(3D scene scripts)
--

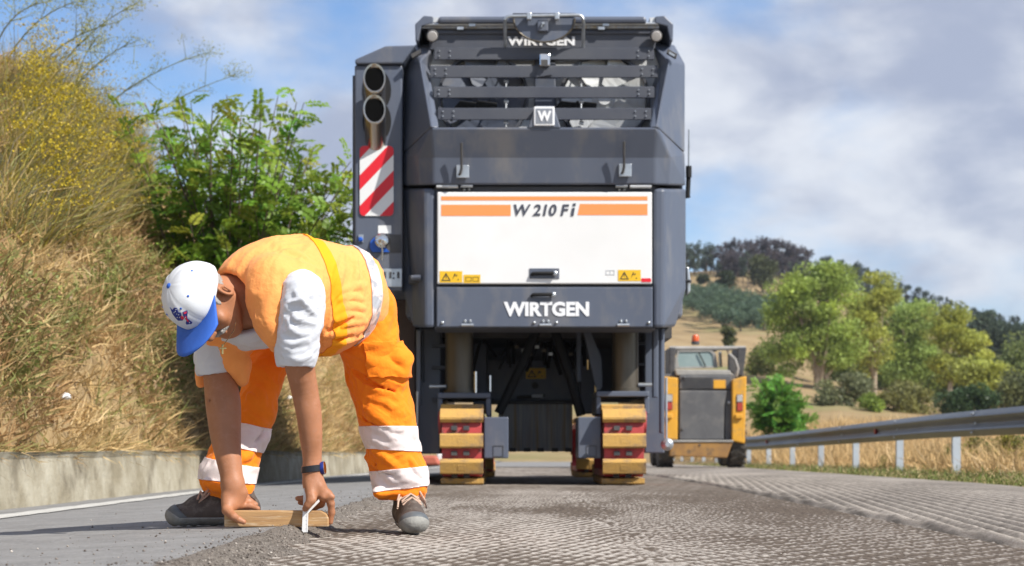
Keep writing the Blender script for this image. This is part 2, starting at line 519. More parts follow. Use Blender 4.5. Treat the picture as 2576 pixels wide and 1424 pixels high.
c2 = scatter_chips('loose_chips', 800, chip_pos_asp, 0.0009, 0.0050, 'chips', chip_t)
tag(c2, 'small dark chips scattered on the smooth asphalt', 'gravel', kind='stuff')
c3 = scatter_chips('milled_grit', 2600, chip_pos_mill, 0.0008, 0.0026, 'chips', chip_t)
tag(c3, 'fine grit strewn over the milled surface', 'gravel', kind='stuff')

# low concrete wall at the foot of the bank, two cast lengths
def make_wall(name, y0, y1, label, seed):
    yy = np.linspace(y0, y1, int((y1 - y0) / 0.06) + 2)
    prof = [(0.0, -0.12), (0.008, 0.0), (0.022, 0.12), (0.03, 0.255), (0.015, 0.285), (-0.02, 0.295), (-0.20, 0.295), (-0.22, 0.27), (-0.22, -0.15)]
    V = []
    for y in yy:
        base = float(asp_z(np.array([wall_x(y)]), np.array([y]))[0])
        for k, (dx, dz) in enumerate(prof):
            q = np.array([y * 1.0, k * 0.37])
            nx_ = 0.006 * float(vnoise(q, seed, 10, 0.5)); nz_ = 0.006 * float(vnoise(np.array([y, k * .1]), seed + 3, 10, 0.4)) if 3 <= k <= 7 else 0
            V.append((wall_x(y) - dx * 0.8 + (dx if k > 4 else 0) + nx_, y, base + dz + nz_))
    n = len(prof); F = []
    for i in range(len(yy) - 1):
        for k in range(n - 1):
            F.append((i * n + k, (i + 1) * n + k, (i + 1) * n + k + 1, i * n + k + 1))
    F.append(tuple(range(n))); F.append(tuple(range((len(yy) - 1) * n, len(yy) * n))[::-1])
    o = obj(name, V, F, 'concrete_wall')
    return tag(o, label, 'wall')
make_wall('low_wall', 2.0, 16.2, 'weathered low concrete wall beside the white line at the left edge', 5)
make_wall('low_wall', 16.22, 30.0, 'farther length of low concrete wall, behind the bending man', 9)

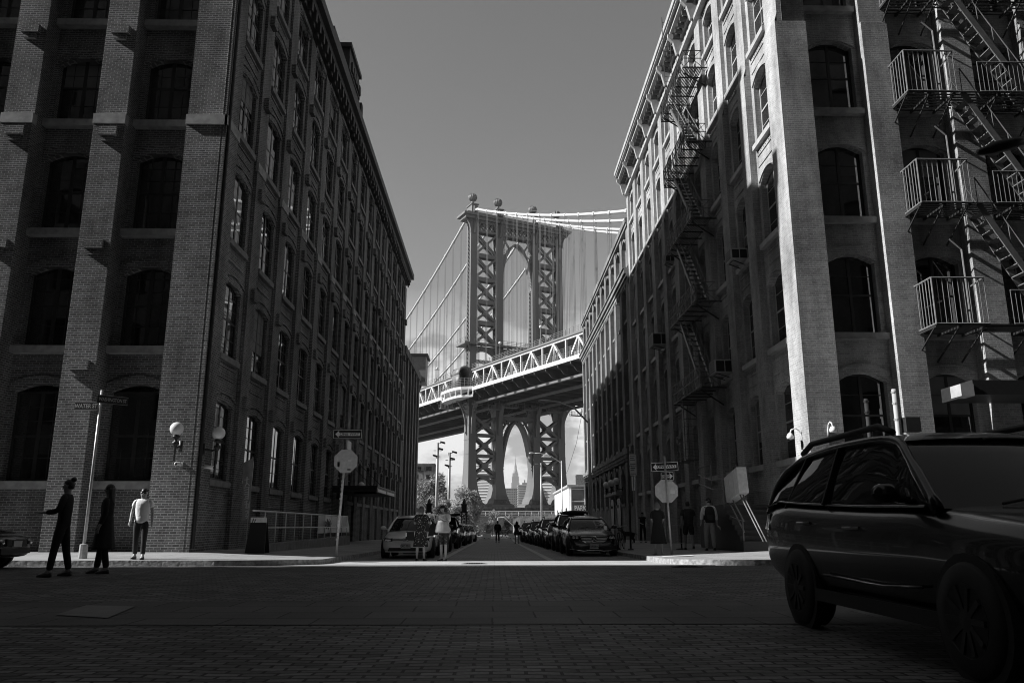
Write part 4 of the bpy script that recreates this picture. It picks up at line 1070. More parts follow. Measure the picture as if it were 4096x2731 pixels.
while v<V1: m.beam((-3.65,v,37.6+zd(v)),(-3.5,v,40.2+zd(v)),.2,.3,(0,1,0)); v+=5.43
bb(m,'walkway_fence','bridge',DK)
m=M(); rails(m,-.55,44.5,1.3,1.8,3); bb(m,'upper_railing','bridge',DK)
m=M(); rails(m,29.85,44.5,1.3,1.8,3); bb(m,'upper_railing','bridge',DK)
# overlook balcony and round-roofed pavilion at the tower
ov=[(-3.6,-9.5),(-4.6,-8.5),(-6.2,-7.2),(-7.0,-5),(-7.3,-2),(-7.3,2),(-7.0,5),(-6.2,7.2),(-4.6,8.5),(-3.6,9.5)]
m=M(); m.prism(ov,lambda a,b,d:(a,b,d),37.3,38.1); m.prism([(a*.93-.1,b*.97) for a,b in ov],lambda a,b,d:(a,b,d),35.2,35.9)
for a,b in ov: m.beam((a*.95,b*.97,35.9),(a*.97,b,37.3),.3,.35); 
OV=bb(m,'overlook_balcony','bridgeW')
m=M()
for (a,b),(c,d) in zip(ov,ov[1:]):
    for i in range(1,6): z=38.1+2.3*i/5; m.beam((a,b,z),(c,d,z),.07)
    for t in (0,.5): m.beam((a+(c-a)*t,b+(d-b)*t,38.1),(a+(c-a)*t,b+(d-b)*t,40.4),.09)
bb(m,'balcony_fence','bridge',OV)
m=M()
for v0,v1,r0 in ((-6.4,-6.0,2.0),(-6.0,-1.4,1.85),(-1.4,-1.0,2.0)):
    ro=[]
    for v in (v0,v1): ro.append([(-4.6+r0*cos(a),v,42.2+r0*sin(a)) for a in fr(-.25,pi+.25,14)]+[(-4.6+(r0-.4)*cos(a),v,42.2+(r0-.4)*sin(a)) for a in fr(pi+.25,-.25,14)])
    m.loft(ro)
m.box(-6.4,-6.2,38.1,-6.0,-1.2,42.0); m.box(-3.2,-6.2,38.1,-2.8,-1.2,42.0); m.box(-6.2,-1.5,38.1,-3.0,-1.3,43.8)
bb(m,'pavilion','bridge',OV,True)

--

*What needs to be done:* Reproduce the records, all of them, word for word; omit the pictures.

*Answer:*
Keep writing the Blender script for this image. This is part 2, starting at line 519. More parts follow. Use Blender 4.5. Treat the picture as 2576 pixels wide and 1424 pixels high.
c2 = scatter_chips('loose_chips', 800, chip_pos_asp, 0.0009, 0.0050, 'chips', chip_t)
tag(c2, 'small dark chips scattered on the smooth asphalt', 'gravel', kind='stuff')
c3 = scatter_chips('milled_grit', 2600, chip_pos_mill, 0.0008, 0.0026, 'chips', chip_t)
tag(c3, 'fine grit strewn over the milled surface', 'gravel', kind='stuff')

# low concrete wall at the foot of the bank, two cast lengths
def make_wall(name, y0, y1, label, seed):
    yy = np.linspace(y0, y1, int((y1 - y0) / 0.06) + 2)
    prof = [(0.0, -0.12), (0.008, 0.0), (0.022, 0.12), (0.03, 0.255), (0.015, 0.285), (-0.02, 0.295), (-0.20, 0.295), (-0.22, 0.27), (-0.22, -0.15)]
    V = []
    for y in yy:
        base = float(asp_z(np.array([wall_x(y)]), np.array([y]))[0])
        for k, (dx, dz) in enumerate(prof):
            q = np.array([y * 1.0, k * 0.37])
            nx_ = 0.006 * float(vnoise(q, seed, 10, 0.5)); nz_ = 0.006 * float(vnoise(np.array([y, k * .1]), seed + 3, 10, 0.4)) if 3 <= k <= 7 else 0
            V.append((wall_x(y) - dx * 0.8 + (dx if k > 4 else 0) + nx_, y, base + dz + nz_))
    n = len(prof); F = []
    for i in range(len(yy) - 1):
        for k in range(n - 1):
            F.append((i * n + k, (i + 1) * n + k, (i + 1) * n + k + 1, i * n + k + 1))
    F.append(tuple(range(n))); F.append(tuple(range((len(yy) - 1) * n, len(yy) * n))[::-1])
    o = obj(name, V, F, 'concrete_wall')
    return tag(o, label, 'wall')
make_wall('low_wall', 2.0, 16.2, 'weathered low concrete wall beside the white line at the left edge', 5)
make_wall('low_wall', 16.22, 30.0, 'farther length of low concrete wall, behind the bending man', 9)

Write part 4 of the bpy script that recreates this picture. It picks up at line 1070. More parts follow. Measure the picture as if it were 4096x2731 pixels.
while v<V1: m.beam((-3.65,v,37.6+zd(v)),(-3.5,v,40.2+zd(v)),.2,.3,(0,1,0)); v+=5.43
bb(m,'walkway_fence','bridge',DK)
m=M(); rails(m,-.55,44.5,1.3,1.8,3); bb(m,'upper_railing','bridge',DK)
m=M(); rails(m,29.85,44.5,1.3,1.8,3); bb(m,'upper_railing','bridge',DK)
# overlook balcony and round-roofed pavilion at the tower
ov=[(-3.6,-9.5),(-4.6,-8.5),(-6.2,-7.2),(-7.0,-5),(-7.3,-2),(-7.3,2),(-7.0,5),(-6.2,7.2),(-4.6,8.5),(-3.6,9.5)]
m=M(); m.prism(ov,lambda a,b,d:(a,b,d),37.3,38.1); m.prism([(a*.93-.1,b*.97) for a,b in ov],lambda a,b,d:(a,b,d),35.2,35.9)
for a,b in ov: m.beam((a*.95,b*.97,35.9),(a*.97,b,37.3),.3,.35); 
OV=bb(m,'overlook_balcony','bridgeW')
m=M()
for (a,b),(c,d) in zip(ov,ov[1:]):
    for i in range(1,6): z=38.1+2.3*i/5; m.beam((a,b,z),(c,d,z),.07)
    for t in (0,.5): m.beam((a+(c-a)*t,b+(d-b)*t,38.1),(a+(c-a)*t,b+(d-b)*t,40.4),.09)
bb(m,'balcony_fence','bridge',OV)
m=M()
for v0,v1,r0 in ((-6.4,-6.0,2.0),(-6.0,-1.4,1.85),(-1.4,-1.0,2.0)):
    ro=[]
    for v in (v0,v1): ro.append([(-4.6+r0*cos(a),v,42.2+r0*sin(a)) for a in fr(-.25,pi+.25,14)]+[(-4.6+(r0-.4)*cos(a),v,42.2+(r0-.4)*sin(a)) for a in fr(pi+.25,-.25,14)])
    m.loft(ro)
m.box(-6.4,-6.2,38.1,-6.0,-1.2,42.0); m.box(-3.2,-6.2,38.1,-2.8,-1.2,42.0); m.box(-6.2,-1.5,38.1,-3.0,-1.3,43.8)
bb(m,'pavilion','bridge',OV,True)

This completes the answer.